In Pursuit of Progressive Bishops

March 25, 2023

Two cardinals – an American and a German – believe that bishops supporting the most progressive reforms proposed by the champions of synodality should be subject to canonical sanctions provided for by Church law. While the “continental phase of the synod” will soon to be completed, the Pope now seems to be advancing into minefield.

If the conclave took place tomorrow, Cardinals Ludwig Müller and Raymond Burke can be sure of one thing: they will have difficulty collecting the votes of some of the progressive high prelates from the banks of the Rhine and across the Atlantic. Especially since their last interview granted to EWTN and broadcast on March 16, 2023.

Referring to the German Synodal Path which saw most bishops approve the blessing of unions between people of the same sex, the former prefect of the Congregation for the Doctrine of the Faith did not hesitate to bring out the heavy artillery: “ There must be a trial and they must be sentenced and they must be removed from their office if they are not converting themselves and they are not accepting the Catholic doctrine,” said Müller during the interview.

And if it need to be more clear, Cardinal Müller added: “It is absolutely blasphemous to make a blessing about those forms of life which is, according to the biblical and ecclesial doctrine a sin,  because all forms of sexuality outside of a valid marriage are a sin and cannot be blessed.”

Speaking honestly and openly as customary with the former prefect of the Tribunal of the Apostolic Signature: “Whether it’s a departure, heretical teaching and a denial of one of the doctrines of the faith, or apostasy in the sense of simply walking away from Christ and His teaching in the Church to embrace some other form of religion, these are crimes,” said Cardinal Burke, who emphasizes that the “Code of Canon Law provides the appropriate sanctions.”

And Cardinal Burke warns: “These are human interventions, human ideologies that are being pushed and the Church is being used. . . You will notice that in a lot of this talk, you never hear the name of Our Lord. You never hear talk about what Our Lord Jesus Christ is teaching us, what He’s asking of us.

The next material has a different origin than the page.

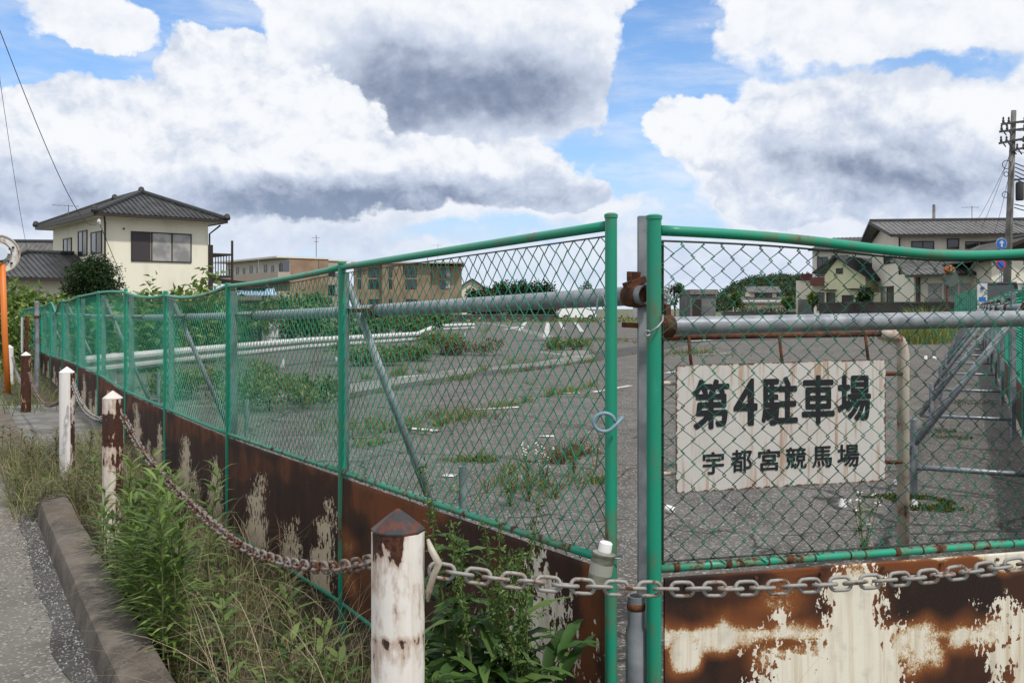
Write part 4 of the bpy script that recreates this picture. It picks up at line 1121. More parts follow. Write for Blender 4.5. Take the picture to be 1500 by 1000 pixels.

So this is a very serious situation,” even to the point that “opponents of these reforms are often derided as going against the Pope.”

However, explains the American cardinal who obviously wishes to spare the person of the Argentine pontiff, “we are the ones who love the pope and are trying to help him to carry out his mission,:” but “what the agents of the revolution do is simply ignore these statements and take other statements in which he seem to be favorable.”

So many words that risk having the red hat swallowed by the progressive German cardinals in favor of the synodal path across the Rhine, as well as by some of their American colleagues: for several weeks in America, the battle has been raging between the most conservative of the episcopate and the prelates who wish to reform the Church in a direction different, even opposed, to Tradition.

Thus, last January, Cardinal Robert McElroy, Archbishop of San Diego, California, emphasized the fracture lines that cross the episcopal conference of his country, by pleading the cause of the most liberal reforms, triggering an outcry among a many of his colleagues.

As the continental phase of the synod comes to a close in a veritable cacophony highlighting all the contentious issues that divide the Church, the famous “working instrument” to be presented next June concentrates all expectations.